Relations between Turkey and Israel have hit rock bottom in the wake of Israel’s attack on Al-Aqsa mosque last week, and President Recep Tayyip Erdoğan’s reaction. But trade between the two countries continues to increase regardless, Mezopotamya news agency reported on Friday.
The volume of trade between the two countries today is $6.5 billion, while it was $1.4 billion during the time when Turkish President Recep Tayyip Erdoğan’s Justice and Development Party (AKP) came into power, the report said, citing Turkish Statistical Institute (TÜIK).
Israel ranked third among importers of Turkish goods and services in 2020, according to the report, with imports at a value of $4.7 billion in that year. This is a jump from 2019 when Israel ranked ninth on the list of consumers of Turkish exports.
In his speech at the 2020 Foreign Trade Assessment Meeting, Trade Minister Ruhsar Pekcan noted that in 2020, there were 44 countries with which Turkey broke an export record in exports, with the United States of America, Israel and South Korea at the top of them, the report notes.

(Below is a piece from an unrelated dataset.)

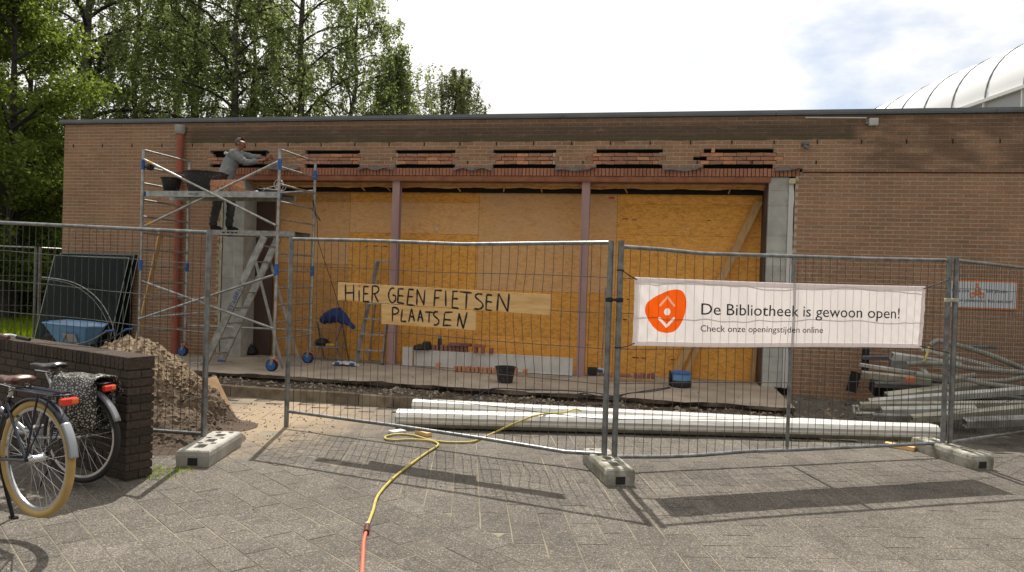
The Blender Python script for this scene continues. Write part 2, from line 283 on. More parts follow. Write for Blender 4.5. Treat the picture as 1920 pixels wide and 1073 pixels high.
r5 = N.new('ShaderNodeMapRange'); r5.inputs[1].default_value = .32; r5.inputs[2].default_value = .5; r5.inputs[3].default_value = .74; r5.inputs[4].default_value = 1.05; L.new(n5.outputs[0], r5.inputs[0])
mm = N.new('ShaderNodeMath'); mm.operation = 'MULTIPLY'; L.new(mm0.outputs[0], mm.inputs[0]); L.new(r5.outputs[0], mm.inputs[1])
s = N.new('ShaderNodeVectorMath'); s.operation = 'SCALE'; L.new(r.outputs[0], s.inputs[0]); L.new(mm.outputs[0], s.inputs['Scale'])
# sand trodden over the tiles beside the heap
sp = N.new('ShaderNodeVectorMath'); sp.operation = 'DISTANCE'; sp.inputs[1].default_value = (-1.7, -5.0, 0)
nw = N.new('ShaderNodeVectorMath'); nw.operation = 'MULTIPLY'; nw.inputs[1].default_value = (.8, .55, 0); sv = N.new('ShaderNodeVectorMath'); sv.operation = 'SUBTRACT'; sv.inputs[1].default_value = (-1.75, -5.0, 0); L.new(g.outputs['Position'], sv.inputs[0]); L.new(sv.outputs[0], nw.inputs[0])
ln = N.new('ShaderNodeVectorMath'); ln.operation = 'LENGTH'; L.new(nw.outputs[0], ln.inputs[0])
n2 = N.new('ShaderNodeTexNoise'); n2.inputs['Scale'].default_value = 2.2; n2.inputs['Detail'].default_value = 8; n2.inputs['Roughness'].default_value = .7; L.new(g.outputs['Position'], n2.inputs[0])
q = N.new('ShaderNodeMath'); q.operation = 'MULTIPLY_ADD'; q.inputs[1].default_value = -1.6; L.new(n2.outputs[0], q.inputs[0]); L.new(ln.outputs['Value'], q.inputs[2])
r3 = N.new('ShaderNodeMapRange'); r3.inputs[1].default_value = -.45; r3.inputs[2].default_value = .35; r3.inputs[3].default_value = .9; r3.inputs[4].default_value = 0; L.new(q.outputs[0], r3.inputs[0])
x = N.new('ShaderNodeMix'); x.data_type = 'RGBA'; x.inputs[7].default_value = (.34, .255, .165, 1); L.new(r3.outputs[0], x.inputs[0]); L.new(s.outputs[0], x.inputs[6]); L.new(x.outputs[2], p.inputs['Base Color'])
b_ = N.new('ShaderNodeBump'); b_.inputs['Distance'].default_value = .003; b_.inputs['Strength'].default_value = .8; L.new(sc.outputs[1], b_.inputs['Height']); L.new(b_.outputs[0], p.inputs['Normal']); M['paver'] = m
M['joint'] = mat('sandy joint', (.25, .212, .15), .95, col2=(.09, .08, .06), scale=1.5, lo=.38, hi=.62, bump=.003, bscale=120)
# heap: dry pale crumbs above, moist dark soil below
m, nt, p = newmat('sand heap'); N = nt.nodes; L = nt.links; p.inputs['Roughness'].default_value = .95
g = N.new('ShaderNodeNewGeometry'); sx = N.new('ShaderNodeSeparateXYZ'); L.new(g.outputs['Position'], sx.inputs[0])
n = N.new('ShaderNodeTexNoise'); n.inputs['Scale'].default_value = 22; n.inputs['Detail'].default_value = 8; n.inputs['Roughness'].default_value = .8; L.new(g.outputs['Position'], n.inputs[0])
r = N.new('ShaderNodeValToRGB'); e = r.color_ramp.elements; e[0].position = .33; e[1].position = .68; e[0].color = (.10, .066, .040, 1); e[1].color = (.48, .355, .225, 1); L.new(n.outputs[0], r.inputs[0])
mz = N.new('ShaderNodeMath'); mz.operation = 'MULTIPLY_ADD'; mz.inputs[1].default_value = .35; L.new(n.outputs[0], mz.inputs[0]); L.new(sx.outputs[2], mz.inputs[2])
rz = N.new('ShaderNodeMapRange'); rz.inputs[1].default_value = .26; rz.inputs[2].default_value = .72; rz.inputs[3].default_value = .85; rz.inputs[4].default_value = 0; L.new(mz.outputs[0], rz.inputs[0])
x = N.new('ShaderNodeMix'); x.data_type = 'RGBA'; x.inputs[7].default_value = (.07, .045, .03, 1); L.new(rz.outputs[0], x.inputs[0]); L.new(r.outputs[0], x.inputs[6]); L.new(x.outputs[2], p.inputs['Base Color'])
b_ = N.new('ShaderNodeBump'); b_.inputs['Distance'].default_value = .025; L.new(n.outputs[0], b_.inputs['Height']); L.new(b_.outputs[0], p.inputs['Normal']); M['sand'] = m
# pannier print
m, nt, p = newmat('pebble print oilcloth'); N = nt.nodes; L = nt.links; p.inputs['Roughness'].default_value = .35
g = N.new('ShaderNodeNewGeometry'); v = N.new('ShaderNodeTexVoronoi'); v.feature = 'DISTANCE_TO_EDGE'; v.inputs['Scale'].default_value = 48; L.new(g.outputs['Position'], v.inputs[0])
r = N.new('ShaderNodeValToRGB'); e = r.color_ramp.elements; e[0].position = .16; e[1].position = .22; e[0].color = (.015, .014, .013, 1); e[1].color = (.36, .345, .31, 1); L.new(v.outputs[0], r.inputs[0]); L.new(r.outputs[0], p.inputs['Base Color']); M['pebble'] = m

# ------------------------------------------------------------------ mesh helpers
class MB:
    def __init__(s): s.v = []; s.f = []
    def add(s, v, f):
        o = len(s.v); s.v += [tuple(q) for q in v]; s.f += [tuple(i + o for i in q) for q in f]; return s
    def box(s, x0, x1, y0, y1, z0, z1):
        return s.add([(x0, y0, z0), (x1, y0, z0), (x1, y1, z0), (x0, y1, z0), (x0, y0, z1), (x1, y0, z1), (x1, y1, z1), (x0, y1, z1)],
                     [(0, 3, 2, 1), (4, 5, 6, 7), (0, 1, 5, 4), (1, 2, 6, 5), (2, 3, 7, 6), (3, 0, 4, 7)])
    def cbox(s, c, size, R=None, bev=0.):
        hx, hy, hz = size[0] / 2, size[1] / 2, size[2] / 2
        if bev:
            b = bev; vs = []
            for sz in (-1, 1):
                for (sx, sy) in ((-1, -1), (1, -1), (1, 1), (-1, 1)): vs.append((sx * (hx - b), sy * (hy - b), sz * hz))
            for sz in (-1, 1):
                for (sx, sy) in ((-1, -1), (1, -1), (1, 1), (-1, 1)): vs.append((sx * hx, sy * hy, sz * (hz - b)))
            fs = [(0, 3, 2, 1), (4, 5, 6, 7)]
            for i in range(4):
                j = (i + 1) % 4; fs += [(i, j, 8 + j, 8 + i), (8 + i, 8 + j, 12 + j, 12 + i), (12 + i, 12 + j, 4 + j, 4 + i)]
        else:
            vs = [(x, y, z) for z in (-hz, hz) for x, y in ((-hx, -hy), (hx, -hy), (hx, hy), (-hx, hy))]
            fs = [(0, 3, 2, 1), (4, 5, 6, 7), (0, 1, 5, 4), (1, 2, 6, 5), (2, 3, 7, 6), (3, 0, 4, 7)]
        R = R or Matrix.Identity(3); c = Vector(c)
        return s.add([tuple(R @ Vector(q) + c) for q in vs], fs)
    def beam(s, p, q, w, h, up=(0, 0, 1), bev=0.):
        p, q = Vector(p), Vector(q); d = (q - p); l = d.length; x = d.normalized(); u = Vector(up); y = u.cross(x)
        if y.length < 1e-4: y = Vector((0, 1, 0)).cross(x)
        y.normalize(); z = x.cross(y)
        return s.cbox((p + q) / 2, (l, w, h), Rot(x, y, z), bev)
    def tube(s, pts, r, n=8, cap=True, close=False):
        pts = [Vector(p) for p in pts]; m = len(pts); rs = r if isinstance(r, (list, tuple)) else [r] * m
        vs = []; t0 = None; u = None
        for i in range(m):
            a = pts[(i - 1) % m] if (i > 0 or close) else pts[i]; b = pts[(i + 1) % m] if (i < m - 1 or close) else pts[i]
            t = (b - a).normalized()
            if u is None:
                u = t.cross(Vector((0, 0, 1)))
                if u.length < 1e-3: u = t.cross(Vector((0, 1, 0)))
            else: u = u - t * u.dot(t)
            u.normalize(); w_ = t.cross(u)
            for k in range(n):
                an = 2 * PI * k / n; vs.append(tuple(pts[i] + (u * math.cos(an) + w_ * math.sin(an)) * rs[i]))
        fs = []
        for i in range(m if close else m - 1):
            j = (i + 1) % m
            for k in range(n): fs.append((i * n + k, i * n + (k + 1) % n, j * n + (k + 1) % n, j * n + k))
        if cap and not close: fs += [tuple(range(n - 1, -1, -1)), tuple((m - 1) * n + k for k in range(n))]
        return s.add(vs, fs)
    def lathe(s, prof, c=(0, 0, 0), n=20, R=None):
        R = R or Matrix.Identity(3); c = Vector(c); vs = []; fs = []; m = len(prof)
        for r, z in prof:
            for k in range(n): vs.append(tuple(R @ Vector((r * math.cos(2 * PI * k / n), r * math.sin(2 * PI * k / n), z)) + c))
        for i in range(m - 1):
            for k in range(n): fs.append((i * n + k, i * n + (k + 1) % n, (i + 1) * n + (k + 1) % n, (i + 1) * n + k))
        if prof[0][0] > 1e-4: fs.append(tuple(range(n - 1, -1, -1)))
        if prof[-1][0] > 1e-4: fs.append(tuple((m - 1) * n + k for k in range(n)))
        return s.add(vs, fs)
    def prism(s, poly, a, b):   # poly: list of offsets (Vector) added to a and b
        n = len(poly); a, b = Vector(a), Vector(b)
        vs = [tuple(a + Vector(p)) for p in poly] + [tuple(b + Vector(p)) for p in poly]
        return s.add(vs, [tuple(range(n - 1, -1, -1)), tuple(range(n, 2 * n))] + [(i, (i + 1) % n, n + (i + 1) % n, n + i) for i in range(n)])
    def mesh(s, name, smooth=False):
        me = bpy.data.meshes.new(name); me.from_pydata(s.v, [], s.f); me.update()
        if smooth:
            me.polygons.foreach_set('use_smooth', [True] * len(me.polygons))
            try: me.set_sharp_from_angle(angle=math.radians(38))
            except Exception: pass
        return me
    def build(s, name, m, parent=None, smooth=False, kind=None, label=None, cat=None, group=None, rel=True):
        o = bpy.data.objects.new(name, s.mesh(name, smooth)); COL.objects.link(o)
        o.data.materials.append(M[m] if isinstance(m, str) else m)
        if parent: attach(o, parent)
        tag(o, label, cat, group, kind); return o
def wmat(o):
    return wmat(o.parent) @ o.matrix_parent_inverse @ o.matrix_basis if o.parent else o.matrix_basis.copy()
def attach(o, parent, world=True):
    """parts are modelled in world coordinates (or local ones when the thing sits at the origin of its own frame)"""
    o.parent = parent
    if parent.get('_world'): o.matrix_parent_inverse = wmat(parent).inverted()
def tag(o, label=None, cat=None, group=None, kind=None):
    if label: o['label'] = label
    if cat: o['category'] = cat
    if group: o['group'] = group
    if kind: o['kind'] = kind
    return o
def thing(name, label=None, cat=None, loc=(0, 0, 0), rz=0, group=None, kind=None, world=True):
    o = bpy.data.objects.new(name, None); COL.objects.link(o); o.location = loc; o.rotation_euler = (0, 0, rz); o.empty_display_size = .1
    o['_world'] = 1 if world else 0
    return tag(o, label, cat, group, kind)
def link(name, mesh, parent=None, loc=(0, 0, 0), rot=None, scale=None):
    o = bpy.data.objects.new(name, mesh); COL.objects.link(o); o.location = loc
    if rot is not None: o.rotation_euler = rot
    if scale is not None: o.scale = scale
    if parent: attach(o, parent)
    return o
def curve_pts(pts, n=8):
    """Catmull-Rom through the points"""
    P = [Vector(p) for p in pts]; P = [P[0] * 2 - P[1]] + P + [P[-1] * 2 - P[-2]]; out = []
    for i in range(1, len(P) - 2):
        for k in range(n):
            t = k / n; a, b, c, d = P[i - 1:i + 3]
            out.append(.5 * ((2 * b) + (c - a) * t + (2 * a - 5 * b + 4 * c - d) * t * t + (3 * b - 3 * c + d - a) * t ** 3))
    out.append(P[-2]); return out
def hnoise(x, y, s=1.0):
    return (math.sin(x * 3.1 * s + y * 1.7 * s) + math.sin(x * 7.3 * s - y * 5.9 * s + 1.3) * .5 + math.sin(x * 1.3 * s + y * 11.1 * s + 4.) * .4 + math.sin(x * 17 * s + y * 13 * s) * .25) / 2.1
def text_mesh(body, size, space=1.0, align='LEFT'):
    cu = bpy.data.curves.new('lettering', 'FONT'); cu.body = body; cu.size = size; cu.align_x = align; cu.space_character = space; cu.extrude = 0.0006; cu.resolution_u = 3
    o = bpy.data.objects.new('lettering', cu); COL.objects.link(o); bpy.context.view_layer.update()
    dg = bpy.context.evaluated_depsgraph_get(); me = bpy.data.meshes.new_from_object(o.evaluated_get(dg)); COL.objects.unlink(o); bpy.data.objects.remove(o)
    return me
def text_fit(body, w, h, m, parent, frame, name='lettering'):
    """lettering scaled to width w and height of its capitals h; frame = (origin, x axis, up axis)"""
    me = text_mesh(body, 1.0); n = len(me.vertices); co = np.empty(n * 3); me.vertices.foreach_get('co', co); co = co.reshape(-1, 3)
    x0, x1 = co[:, 0].min(), co[:, 0].max(); sx = w / (x1 - x0); sy = h / .70
    o, X, U = [Vector(q) for q in frame]; nn = X.cross(U)
    out = np.array(o) + np.outer((co[:, 0] - x0) * sx, X) + np.outer(co[:, 1] * sy, U) + np.outer(co[:, 2], nn)
    me.vertices.foreach_set('co', out.ravel()); me.update(); me.materials.clear(); me.materials.append(M[m])
    ob = bpy.data.objects.new(name, me); COL.objects.link(ob); attach(ob, parent); return ob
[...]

Turkey’s food exports to Israel also increased from last year. In the first 9 months of 2020, dried fruit sales increased by 64 percent, seafood by more than 36 percent, and grains and legumes by almost 18 percent compared with the same period of 2019. Fruit and vegetable exports increased by more than 25 percent.
Over the years, despite scorching reactions by Erdoğan to events in Israel, trade has grown steadily, the report shows.
For example, in 2017, when the U.S. moved its embassy to Jerusalem, Erdoğan declared that “Jerusalem is a red line.” The Turkish President hosted the Organization of Islamic Cooperation in Istanbul in May 2018 and said, “To act for the Palestinians killed by Israeli bandits today means to show the whole world that humanity is not still dead.”
During that year, the volume of foreign trade between Turkey and Israel approached a second record at $5.6 billion.
There may be a red line in politics, but there doesn’t seem to be a parallel line in trade.